By Carolyn Wong
Students had a chance to voice their concerns over the restructuring of the harassment office, but only a handful showed up to do so.
The executive committee of the board of governors held meetings last Thursday and this Tuesday for public input after Wendy Roberts, manager for the past eight years of the discrimination and harassment prevention services, was let go on Aug. 16.
Her job has been combined with another to create the position of investigation officer and manager of harassment prevention offices.
The meetings were advertised in The Eyeopener, The Ryersonian, CKLN and around the campus.
Catherine MacKinnon, the equity issues commissioner at RyeSAC, was the first to speak to the executive committee last Thursday.

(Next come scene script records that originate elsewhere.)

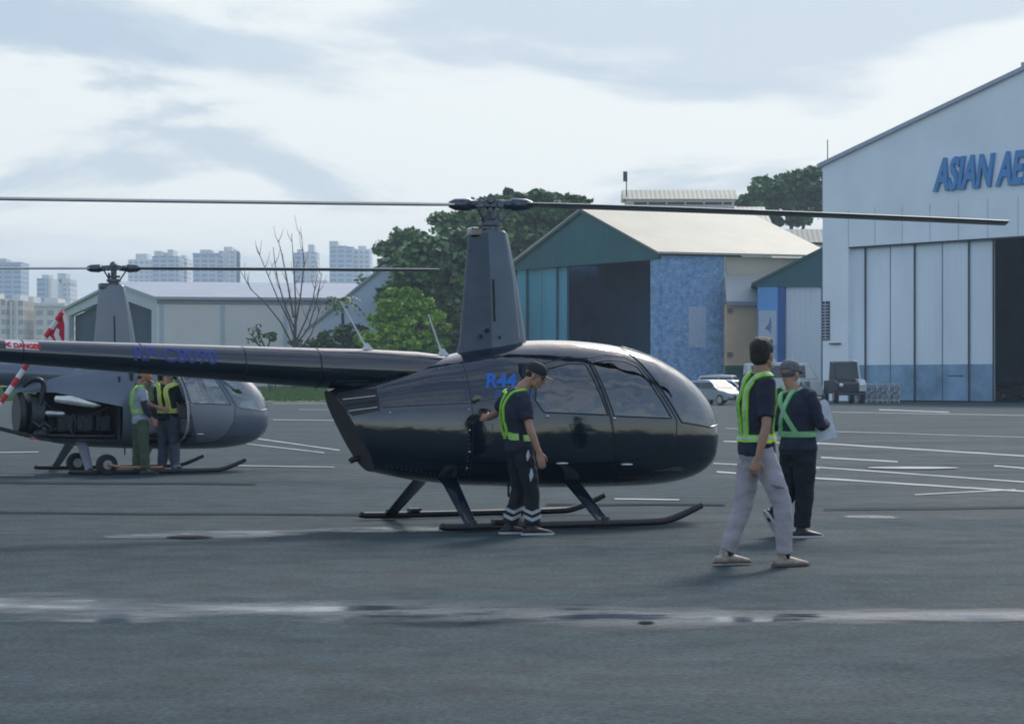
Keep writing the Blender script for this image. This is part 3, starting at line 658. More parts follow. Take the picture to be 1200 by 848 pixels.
# ------------------------------------------------------------------ ground
def ground_material():
    m = M('asphalt', (.038, .058, .067), .9, 0, .10, .25, bump=.7, bscale=70)
    nt = m.node_tree; N = nt.nodes; L = nt.links; b = N['Principled BSDF']
    b.inputs['Specular IOR Level'].default_value = .10
    tc = N.new('ShaderNodeTexCoord')
    mp = N.new('ShaderNodeMapping'); mp.inputs['Scale'].default_value = (.25, .5, 1); L.new(tc.outputs['Object'], mp.inputs[0])
    n1 = N.new('ShaderNodeTexNoise'); n1.inputs['Scale'].default_value = 1; n1.inputs['Detail'].default_value = 6; L.new(mp.outputs[0], n1.inputs[0])
    n2 = N.new('ShaderNodeTexNoise'); n2.inputs['Scale'].default_value = 28; n2.inputs['Detail'].default_value = 3; L.new(tc.outputs['Object'], n2.inputs[0])
    old = b.inputs['Base Color'].links[0].from_socket
    def mul(src, s, lo, hi, c0, c1):
        r = N.new('ShaderNodeMapRange'); r.inputs[1].default_value = lo; r.inputs[2].default_value = hi; r.inputs[3].default_value = c0; r.inputs[4].default_value = c1; L.new(s, r.inputs[0])
        mx = N.new('ShaderNodeMix'); mx.data_type = 'RGBA'; mx.blend_type = 'MULTIPLY'; mx.inputs[0].default_value = 1; L.new(src, mx.inputs[6]); L.new(r.outputs[0], mx.inputs[7]); return mx.outputs[2]
    c = mul(old, n1.outputs[0], .35, .65, .92, 1.08); c = mul(c, n2.outputs[0], .3, .7, .6, 1.45); L.new(c, b.inputs['Base Color'])
    n3 = N.new('ShaderNodeTexNoise'); n3.inputs['Scale'].default_value = 2.2; n3.inputs['Detail'].default_value = 9; n3.inputs['Roughness'].default_value = .7; L.new(tc.outputs['Object'], n3.inputs[0]); c = mul(c, n3.outputs[0], .35, .65, .72, 1.3); L.new(c, b.inputs['Base Color'])
    r = N.new('ShaderNodeMapRange'); r.inputs[1].default_value = .35; r.inputs[2].default_value = .65; r.inputs[3].default_value = .78; r.inputs[4].default_value = .92; L.new(n1.outputs[0], r.inputs[0]); L.new(r.outputs[0], b.inputs['Roughness'])
    return m
def sheet(name, pts, mat, z, kind='structure'):
    bm = bmesh.new(); bm.faces.new([bm.verts.new((p[0], p[1], z)) for p in pts]); 
    for f in bm.faces:
        if f.calc_area() and f.normal.z < 0: f.normal_flip()
    return tag(obj(name, bm, mat), kind=kind)
tag(sheet('ground', [(-720, -190), (720, -190), (720, 1740), (-720, 1740)], ground_material(), 0))
bm = bmesh.new(); rows_ = [[bm.verts.new((x, y, z)) for x in (x0, x0*.7+x1*.3, x0*.4+x1*.6, x1)] for y, z, x0, x1 in ((157, .012, -200, -13), (163, .12, -200, -12.5), (176, .45, -200, -11), (192, .68, -200, -9), (215, .75, -200, -6), (420, .75, -300, -30))]
for r0, r1 in zip(rows_, rows_[1:]):
    for i in range(3): bm.faces.new([r0[i], r0[i+1], r1[i+1], r1[i]])

tag(obj('grass_field', bm, M('grass', (.07, .14, .03), .9, 0, .35, 1.5, col2=(.13, .20, .05))), kind='structure')
# grass tufts along the visible strip
def blades_mesh(name, centers, h, w, mat, parent=None, n=3):
    k = len(centers); c = np.asarray(centers, float); th = np.random.rand(k)*6.28; hh = h*(.6+.8*np.random.rand(k))
    dx = np.cos(th)*w/2; dy = np.sin(th)*w/2; lean = (np.random.rand(k, 2)-.5)*h*.5
    v = np.zeros((k, 3, 3)); v[:, 0] = c; v[:, 1] = c; v[:, 2] = c; v[:, 0, 0] -= dx; v[:, 0, 1] -= dy; v[:, 1, 0] += dx; v[:, 1, 1] += dy
    v[:, 2, 0] += lean[:, 0]; v[:, 2, 1] += lean[:, 1]; v[:, 2, 2] += hh
    me = bpy.data.meshes.new(name); me.from_pydata(v.reshape(-1, 3).tolist(), [], np.arange(3*k).reshape(-1, 3).tolist()); return link_mesh(me, name, parent, mat)
cc = [(random.uniform(-45, -13), yy, float(np.interp(yy, [157, 163, 176, 192, 215], [.0, .1, .43, .66, .73]))) for yy in [random.uniform(158, 200) for _ in range(12000)]]
tag(blades_mesh('grass', cc, .28, .35, MATS['grass']), 'short green grass growing along the far edge of the apron', 'grass', kind='stuff')
# painted lines (end pixel pairs measured on the ground)
paint = M('worn_paint', (.27, .29, .31), .75, 0, .3, 1.2)
def line(a, b, w=2.2, z=.004):
    w *= .72
    (x0, y0), (x1, y1) = a, b; ps = []
    for (x, y) in ((x0, y0-w/2), (x1, y1-w/2), (x1, y1+w/2), (x0, y0+w/2)): ps.append(G(x, y))
    bm = bmesh.new(); n_ = 24; lo, hi = [], []
    for i in range(n_+1):
        t = i/n_; j = random.uniform(-.12, .12)
        p = ps[0].lerp(ps[1], t); q = ps[3].lerp(ps[2], t); m_ = (q-p)
        lo.append(p+m_*(.1+j*.6)); hi.append(q-m_*(.1-j*.5))
    lo = [bm.verts.new((p.x, p.y, z)) for p in lo]; hi = [bm.verts.new((p.x, p.y, z)) for p in hi]
    for i in range(n_): bm.faces.new([lo[i], lo[i+1], hi[i+1], hi[i]])
    tag(obj('painted_line', bm, paint), kind='structure')
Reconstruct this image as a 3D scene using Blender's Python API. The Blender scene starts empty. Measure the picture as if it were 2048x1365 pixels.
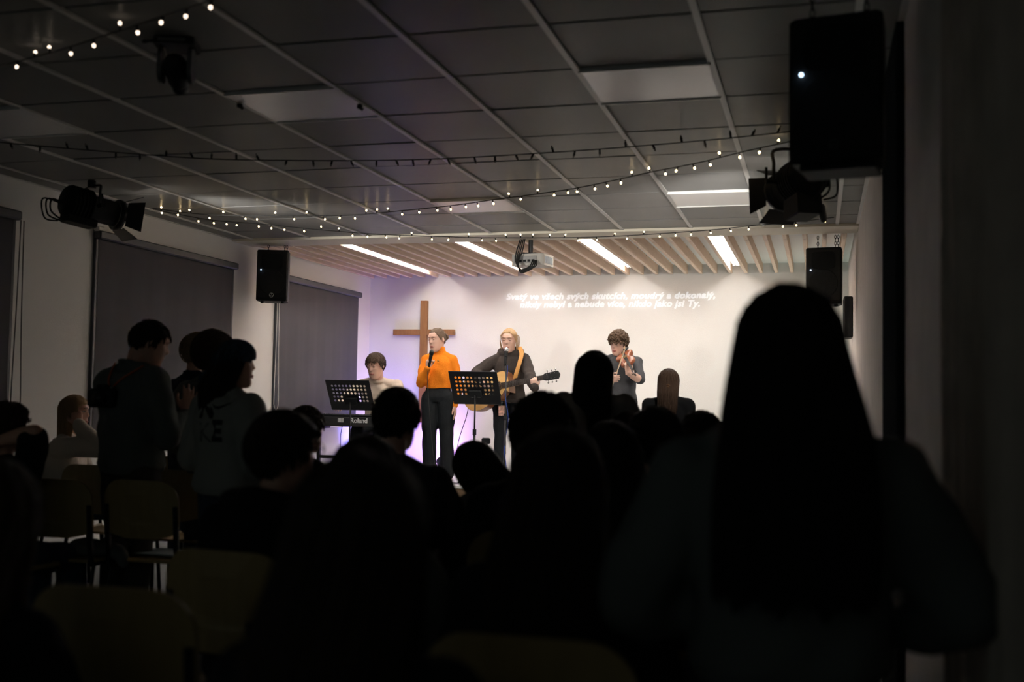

“I think that it is not in the best interest to have [combined the positions of investigation officer and manager of harassment prevention],” said MacKinnon, a second-year image arts student. “If you have two positions, it allows the duties to be shared by those two positions so that cases can be handled adequately.”
Following MacKinnon was another Ryerson student who requested his presentation be heard in private.
A lack of student involvement doesn’t necessarily mean students aren’t concerned, RyeSAC president Erin George said.
“If individuals don’t show up, it means that they believe it’s in capable hands,” George said. “We don’t expect everyone to attend every issue.”
She added students are represented through RyeSAC’s involvement.
Although most students are aware of the issue, some do not see enough of an impact on themselves to take action.
“Everybody that goes here is affected, but I don’t see a direct relation to myself,” said Scott Wilson, a first-year architecture student.
But RyeSAC and other unions in campus have taken action themselves.
The Coalition at Ryerson of Employee and Students (CARES) drew up a submission for the executive committee on how to restructure the harassment office.
The coalition — comprised of RyeSAC, the Ryerson Faculty Association, OPSEU, CUPE and CESAR — met with the executive committee Tuesday to discuss their submission.
In preparing the report, the group consulted other Ontario universities and found Ryerson’s harassment office is under-funded and under-staffed.
The coalition hopes to persuade the committee to provide the level of service the school deserves, said Michael Doucet, president of the RFA.
“The bottom line is we want a better Ryerson,” Doucet said.
The executive committee is to report to the board of governors Nov. 29.